# WHAT THE TASK ASKS:
Reproduce the entire listing word for word.

__________________________________________________

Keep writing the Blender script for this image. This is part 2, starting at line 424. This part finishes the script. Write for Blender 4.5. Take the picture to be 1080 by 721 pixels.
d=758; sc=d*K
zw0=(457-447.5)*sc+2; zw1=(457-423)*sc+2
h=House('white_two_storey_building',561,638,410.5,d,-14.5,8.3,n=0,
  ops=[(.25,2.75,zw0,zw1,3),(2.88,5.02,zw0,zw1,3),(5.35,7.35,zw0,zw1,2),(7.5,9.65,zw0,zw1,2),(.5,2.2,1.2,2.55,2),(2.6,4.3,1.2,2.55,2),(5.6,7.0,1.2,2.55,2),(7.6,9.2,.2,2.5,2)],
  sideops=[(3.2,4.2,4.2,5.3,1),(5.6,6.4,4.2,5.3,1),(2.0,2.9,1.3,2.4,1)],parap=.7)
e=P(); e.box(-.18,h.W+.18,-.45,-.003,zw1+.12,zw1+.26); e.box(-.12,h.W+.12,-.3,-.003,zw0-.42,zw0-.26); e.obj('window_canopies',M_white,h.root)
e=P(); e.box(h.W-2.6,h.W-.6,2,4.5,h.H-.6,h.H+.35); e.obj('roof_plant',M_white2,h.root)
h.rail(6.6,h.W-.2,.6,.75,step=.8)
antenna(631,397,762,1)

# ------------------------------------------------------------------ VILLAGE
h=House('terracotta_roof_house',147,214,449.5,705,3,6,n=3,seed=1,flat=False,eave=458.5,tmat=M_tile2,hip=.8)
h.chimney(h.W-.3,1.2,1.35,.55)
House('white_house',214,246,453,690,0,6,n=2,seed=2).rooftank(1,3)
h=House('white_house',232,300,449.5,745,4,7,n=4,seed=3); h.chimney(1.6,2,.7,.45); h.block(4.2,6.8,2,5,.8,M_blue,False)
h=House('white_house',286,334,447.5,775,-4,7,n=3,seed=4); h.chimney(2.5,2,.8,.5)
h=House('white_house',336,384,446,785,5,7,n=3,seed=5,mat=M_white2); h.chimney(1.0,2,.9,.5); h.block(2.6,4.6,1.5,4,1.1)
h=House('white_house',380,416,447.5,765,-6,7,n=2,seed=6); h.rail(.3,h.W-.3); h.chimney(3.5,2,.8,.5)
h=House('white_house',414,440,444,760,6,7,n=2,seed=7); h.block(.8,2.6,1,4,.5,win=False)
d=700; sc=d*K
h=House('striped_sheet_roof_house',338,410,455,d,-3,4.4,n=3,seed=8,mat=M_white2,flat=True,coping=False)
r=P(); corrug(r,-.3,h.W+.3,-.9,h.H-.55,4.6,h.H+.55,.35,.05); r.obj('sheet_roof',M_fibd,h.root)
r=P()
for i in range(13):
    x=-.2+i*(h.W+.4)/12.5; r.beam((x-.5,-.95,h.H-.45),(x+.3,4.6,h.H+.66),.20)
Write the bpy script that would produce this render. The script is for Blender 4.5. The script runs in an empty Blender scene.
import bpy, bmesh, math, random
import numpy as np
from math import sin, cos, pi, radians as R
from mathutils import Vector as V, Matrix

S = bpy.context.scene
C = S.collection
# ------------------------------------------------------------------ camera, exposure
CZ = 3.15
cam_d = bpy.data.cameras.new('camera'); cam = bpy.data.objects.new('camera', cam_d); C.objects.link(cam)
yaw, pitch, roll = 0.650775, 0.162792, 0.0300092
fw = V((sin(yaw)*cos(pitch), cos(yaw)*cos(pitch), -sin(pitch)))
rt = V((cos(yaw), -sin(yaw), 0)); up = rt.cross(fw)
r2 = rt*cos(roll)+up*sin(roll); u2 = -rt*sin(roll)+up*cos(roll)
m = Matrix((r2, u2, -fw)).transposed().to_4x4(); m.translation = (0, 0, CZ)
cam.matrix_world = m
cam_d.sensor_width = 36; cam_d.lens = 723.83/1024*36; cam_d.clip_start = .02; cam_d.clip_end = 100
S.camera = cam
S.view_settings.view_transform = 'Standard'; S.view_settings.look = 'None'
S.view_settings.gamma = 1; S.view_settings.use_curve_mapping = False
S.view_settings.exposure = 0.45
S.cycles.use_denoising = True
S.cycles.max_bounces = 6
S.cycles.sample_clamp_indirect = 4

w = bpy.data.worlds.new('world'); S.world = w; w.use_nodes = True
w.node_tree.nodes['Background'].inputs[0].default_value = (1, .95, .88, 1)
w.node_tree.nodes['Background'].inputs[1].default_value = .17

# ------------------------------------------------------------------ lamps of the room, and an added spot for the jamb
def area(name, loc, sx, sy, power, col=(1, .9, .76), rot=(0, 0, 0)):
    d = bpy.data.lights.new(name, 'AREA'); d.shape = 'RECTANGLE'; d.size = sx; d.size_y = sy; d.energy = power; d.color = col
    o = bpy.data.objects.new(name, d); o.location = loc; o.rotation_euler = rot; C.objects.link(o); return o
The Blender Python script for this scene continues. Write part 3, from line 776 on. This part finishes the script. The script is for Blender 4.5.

__________________________________________________

# OUTPUT OF THE EXERCISE:
Keep writing the Blender script for this image. This is part 2, starting at line 424. This part finishes the script. Write for Blender 4.5. Take the picture to be 1080 by 721 pixels.
d=758; sc=d*K
zw0=(457-447.5)*sc+2; zw1=(457-423)*sc+2
h=House('white_two_storey_building',561,638,410.5,d,-14.5,8.3,n=0,
  ops=[(.25,2.75,zw0,zw1,3),(2.88,5.02,zw0,zw1,3),(5.35,7.35,zw0,zw1,2),(7.5,9.65,zw0,zw1,2),(.5,2.2,1.2,2.55,2),(2.6,4.3,1.2,2.55,2),(5.6,7.0,1.2,2.55,2),(7.6,9.2,.2,2.5,2)],
  sideops=[(3.2,4.2,4.2,5.3,1),(5.6,6.4,4.2,5.3,1),(2.0,2.9,1.3,2.4,1)],parap=.7)
e=P(); e.box(-.18,h.W+.18,-.45,-.003,zw1+.12,zw1+.26); e.box(-.12,h.W+.12,-.3,-.003,zw0-.42,zw0-.26); e.obj('window_canopies',M_white,h.root)
e=P(); e.box(h.W-2.6,h.W-.6,2,4.5,h.H-.6,h.H+.35); e.obj('roof_plant',M_white2,h.root)
h.rail(6.6,h.W-.2,.6,.75,step=.8)
antenna(631,397,762,1)

# ------------------------------------------------------------------ VILLAGE
h=House('terracotta_roof_house',147,214,449.5,705,3,6,n=3,seed=1,flat=False,eave=458.5,tmat=M_tile2,hip=.8)
h.chimney(h.W-.3,1.2,1.35,.55)
House('white_house',214,246,453,690,0,6,n=2,seed=2).rooftank(1,3)
h=House('white_house',232,300,449.5,745,4,7,n=4,seed=3); h.chimney(1.6,2,.7,.45); h.block(4.2,6.8,2,5,.8,M_blue,False)
h=House('white_house',286,334,447.5,775,-4,7,n=3,seed=4); h.chimney(2.5,2,.8,.5)
h=House('white_house',336,384,446,785,5,7,n=3,seed=5,mat=M_white2); h.chimney(1.0,2,.9,.5); h.block(2.6,4.6,1.5,4,1.1)
h=House('white_house',380,416,447.5,765,-6,7,n=2,seed=6); h.rail(.3,h.W-.3); h.chimney(3.5,2,.8,.5)
h=House('white_house',414,440,444,760,6,7,n=2,seed=7); h.block(.8,2.6,1,4,.5,win=False)
d=700; sc=d*K
h=House('striped_sheet_roof_house',338,410,455,d,-3,4.4,n=3,seed=8,mat=M_white2,flat=True,coping=False)
r=P(); corrug(r,-.3,h.W+.3,-.9,h.H-.55,4.6,h.H+.55,.35,.05); r.obj('sheet_roof',M_fibd,h.root)
r=P()
for i in range(13):
    x=-.2+i*(h.W+.4)/12.5; r.beam((x-.5,-.95,h.H-.45),(x+.3,4.6,h.H+.66),.20)
Write the bpy script that would produce this render. The script is for Blender 4.5. The script runs in an empty Blender scene.
import bpy, bmesh, math, random
import numpy as np
from math import sin, cos, pi, radians as R
from mathutils import Vector as V, Matrix

S = bpy.context.scene
C = S.collection
# ------------------------------------------------------------------ camera, exposure
CZ = 3.15
cam_d = bpy.data.cameras.new('camera'); cam = bpy.data.objects.new('camera', cam_d); C.objects.link(cam)
yaw, pitch, roll = 0.650775, 0.162792, 0.0300092
fw = V((sin(yaw)*cos(pitch), cos(yaw)*cos(pitch), -sin(pitch)))
rt = V((cos(yaw), -sin(yaw), 0)); up = rt.cross(fw)
r2 = rt*cos(roll)+up*sin(roll); u2 = -rt*sin(roll)+up*cos(roll)
m = Matrix((r2, u2, -fw)).transposed().to_4x4(); m.translation = (0, 0, CZ)
cam.matrix_world = m
cam_d.sensor_width = 36; cam_d.lens = 723.83/1024*36; cam_d.clip_start = .02; cam_d.clip_end = 100
S.camera = cam
S.view_settings.view_transform = 'Standard'; S.view_settings.look = 'None'
S.view_settings.gamma = 1; S.view_settings.use_curve_mapping = False
S.view_settings.exposure = 0.45
S.cycles.use_denoising = True
S.cycles.max_bounces = 6
S.cycles.sample_clamp_indirect = 4

w = bpy.data.worlds.new('world'); S.world = w; w.use_nodes = True
w.node_tree.nodes['Background'].inputs[0].default_value = (1, .95, .88, 1)
w.node_tree.nodes['Background'].inputs[1].default_value = .17

# ------------------------------------------------------------------ lamps of the room, and an added spot for the jamb
def area(name, loc, sx, sy, power, col=(1, .9, .76), rot=(0, 0, 0)):
    d = bpy.data.lights.new(name, 'AREA'); d.shape = 'RECTANGLE'; d.size = sx; d.size_y = sy; d.energy = power; d.color = col
    o = bpy.data.objects.new(name, d); o.location = loc; o.rotation_euler = rot; C.objects.link(o); return o
The Blender Python script for this scene continues. Write part 3, from line 776 on. This part finishes the script. The script is for Blender 4.5.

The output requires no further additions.